While teachers and faculty were busy making their students safe, some struggled to get home on the roadways. One shuttle got stuck going up the hill into the entrance of the University Ridge Apartments.

 The shuttle was eventually pushed down the hill back onto East Brown Street and slowly made its way to the Innovation Center, where it was stuck there for a total of 45 minutes until the students could be transferred onto another shuttle.

“I’m glad how the shuttle staff handled the situation. She made the right call to pull over and pass us onto the other shuttle. She was looking out for her our safety as well as our own,” said Junior Emily Elder.

The roadways off of campus were backed up and treacherous as well. When student Stephen Chromey braced the snow well into the storm to go to his job, he was hit with lots of traffic and icy roads.

“The roads were hazardous for many vehicles and I was sitting in traffic for over an hour due to the snow and ice. Thankfully, it seemed like everyone was driving safe but it could’ve been much worse,” said Chromey, who normally drives ten minutes to work.

In terms of professors and their classes, many struggled to not fall behind due to the snow day that was called that Friday.

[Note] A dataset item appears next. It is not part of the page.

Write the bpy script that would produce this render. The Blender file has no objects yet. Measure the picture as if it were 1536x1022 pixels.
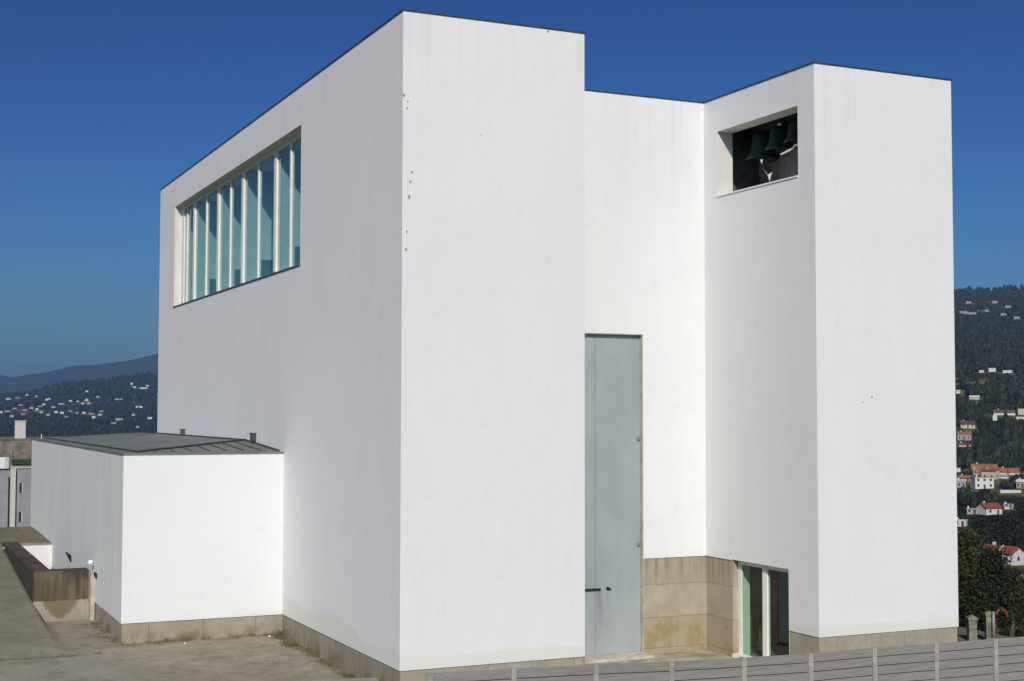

Some professors took lengthy steps in order to stay on track, such as mandating online assignments during regular class periods or making conference calls that were previously scheduled for class time online.

“It was honestly very helpful that my professors assigned our work online. I wouldn’t want to come back and have everything is piling up, especially right before finals, so it helped a lot,” said Graduate Student Samantha Young, who is studying exercise science.

While students stayed on top of their school work, the maintenance workers at ESU were working around the clock salting the roads, shoveling the pavement or parking lots.

While the roads, pathways and parking lots took days to make safe again, there were no reported injuries from the ice or snow.